I do have a headache, though. I'll do a little more yoga before I go to bed to detox.

Tuesday, February 17, 2009

"C'mon, Mom."

I got called out by my son today. Next Tuesday he will turn 35 months old.

After weeks of lost childcare due to snow and sickness, I was finally trying to finish preparing a mailing with just the last few loose ends to be tied up in my son's presence. As I addressed the remaining envelopes, the little dude kept inching closer to me. I was copying addresses from my laptop screen, and he wanted to be near both me and that glorious, glowing light hovering above the sticky-from-fingers (and all-enticing) keys. ("I like the arrow keys," he said, knowing they are what he can use to see images on Picasa).

I asked him to move away a little, to back up, because it was hard for me to write with him on me. Perched on my knees, I kept scooting just a little bit away from his toddler breath and paws. Standing next to me, his chin at my shoulders, he stepped in to fill each small space.
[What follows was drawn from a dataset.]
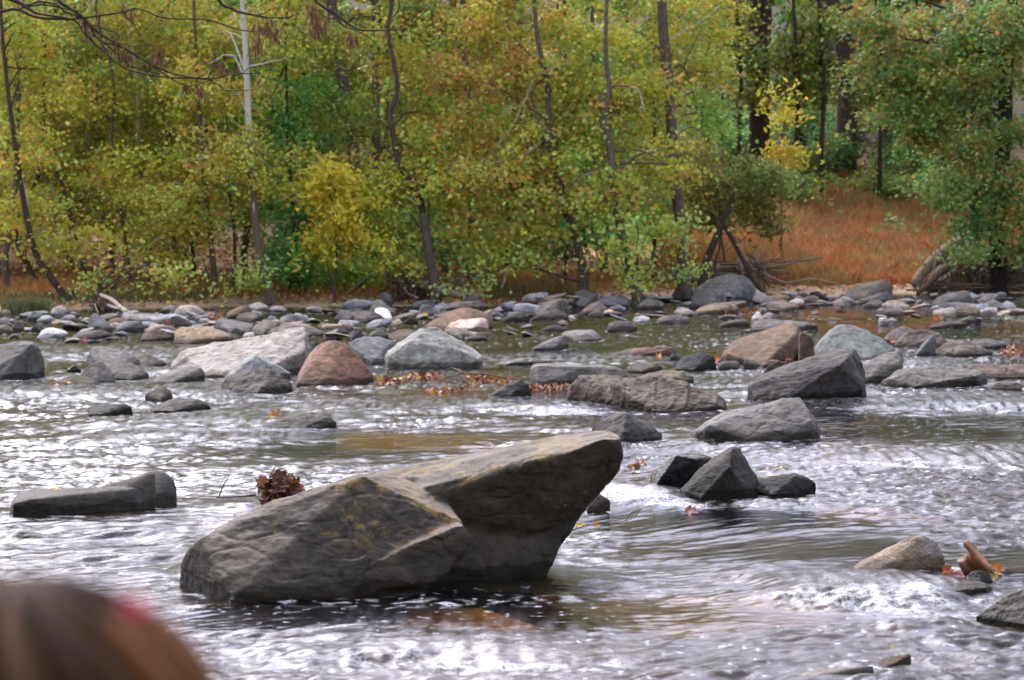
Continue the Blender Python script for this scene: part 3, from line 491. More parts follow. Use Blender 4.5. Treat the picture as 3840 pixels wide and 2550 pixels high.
rock('large tan-grey rock with a leaning crest at centre of the far bar', 'B', [(1445,245),(1490,180),(1600,130),(1642,125),(1692,150),(1703,222)], [(1460,254),(1600,256),(1695,246)], col=(.31,.285,.265), smooth=6, ridge=[(1640,135,-.05),(1620,220,-.15)])
rock('grey mound in front of the leaning-crest rock', 'B', [(1438,266),(1520,216),(1620,205),(1693,242)], [(1450,270),(1690,268)], col=(.24,.225,.22), smooth=9)
rock('pink-grey tilted slab right of the leaning-crest rock', 'B', [(1758,235),(1830,172),(1900,151),(1965,195)], [(1775,240),(1950,230)], col=(.33,.25,.225), smooth=5)
rock('flat blue-grey stone right of the pink-grey tilted slab', 'B', [(1962,200),(2030,165),(2085,195)], [(1985,220),(2080,220)], col=(.33,.36,.40), smooth=6)
rock('broad grey rock at the foot of the bank right of centre', 'B', [(1855,155),(1950,110),(2050,94),(2105,125)], [(1880,172),(2095,172)], col=(.26,.265,.28), smooth=7, gz=.05, wat=False)
rock('upright grey rock with a black hollow beside the grassy bank', 'B', [(1725,160),(1738,80),(1800,64),(1895,92)], [(1745,172),(1800,180),(1880,130)], col=(.26,.265,.275), smooth=5, gz=.05, wat=False)
rock('rounded grey rock on the shore right of the broad grey one', 'B', [(2148,185),(2230,130),(2345,152)], [(2165,192),(2340,190)], col=(.27,.255,.25), smooth=9, gz=.02)
rock('brown low rock at the waterline left of the leaning-crest rock', 'B', [(1228,272),(1300,236),(1370,221),(1433,256)], [(1250,280),(1430,276)], col=(.24,.205,.195), smooth=8)
rock('small pale pyramid stone right of the grey mound', 'B', [(1818,245),(1880,203),(1935,230)], [(1825,252),(1930,252)], col=(.38,.35,.33), smooth=6)
rock('pale grey rounded stone right of the rust-pink boulder', 'B', [(1150,245),(1200,214),(1255,242)], [(1160,262),(1250,262)], col=(.36,.36,.355), smooth=9)
# ---- far bar, right
rock('biggest blue-grey boulder on the far bank by the driftwood pile', 'C', [(300,190),(340,130),(400,90),(470,55),(560,42),(640,58),(690,100),(710,140)], [(310,205),(500,215),(700,180)], col=(.27,.285,.31), col2=(.22,.225,.24), smooth=7, rough=.7, name='boulder', cat='boulder', gz=.05, wat=False, depth=.6)
rock('grey twin-peaked rock in front of the biggest blue-grey bank boulder', 'C', [(300,235),(330,190),(390,160),(450,146),(490,172),(510,158),(545,228)], [(310,250),(430,254),(540,246)], col=(.23,.235,.25), smooth=5)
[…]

I asked him not to, fully understanding that he wanted to be near this project that seemed so important to his mama, whom he wanted to believe thought he was all-important.

At first when I protested about his causing me a challenge, I got the most recent catch-all response: "Why?" But then, after a pause, when I said again, "Please. It's hard for me to write when you're so close to me," he replied, eyes peering into my soul, "No, it's not. C'mon, Mom."

Get a grip. You can't be serious. Oh, please. He's heard those implications in my husband's voice and in mine, and now he has made them his own, with our words and tone. "C'mon."

Though it was a annoying to have him hovering, he's right: it wasn't worth getting worked up over. I keep saying he's "almost three," but he's still technically a two-year-old. How much patience can I really expect out of someone so small? He'd already "helped" me close some envelopes, put paper in and out of the printer and was not wreaking any real havoc. He just wanted to be close to me. What could I really complain about? Come on, Mom.

Sunday, October 19, 2008

Finding My Tribe - Holistic Moms Conference



This weekend I attended the Holistic Moms Network national conference. Just like at the Green Festival, I had a hard time restraining myself against free stuff (some swag in a bag, some free magazines -- won't someone else just have to lug them back?) and against buying stuff (pictured in the second photo). Better to support WAHMs and independently-owned businesses than not, right? The irony of accummulating more and more is not lost on me, even as I hand over my credit card.
Some stuff I bought for friends, and other items and books I intend to review in coming weeks here or on my holistic health-minded blog, Inexact Science: Raising Healthy Families.
I hope to write more about what I learned at the conference in the future. The short version is that it was definitely nice to feel like I was at home in my style of mothering, though without my son there with me and without a plan for another baby in the near future (don't think my body or my mind is ready yet), some of it did feel a bit of another era, especially all the babywearing and birth stuff.
But then there were also moms who had young ones and were there with their own businesses, making me feel like a loser that I'm kind of just coming up for air and starting to enter the world of writing and working. And yet, a few folks did remark on the distance I came, so perhaps I should give myself credit for the fact that I drove five hours and left my son with my sister for the day to get to the conference. (He had a blast, by the way).
My arms are getting a little tired from the pull, on one hand, to work and, on the other to be a calm, intentionally-living SAHM.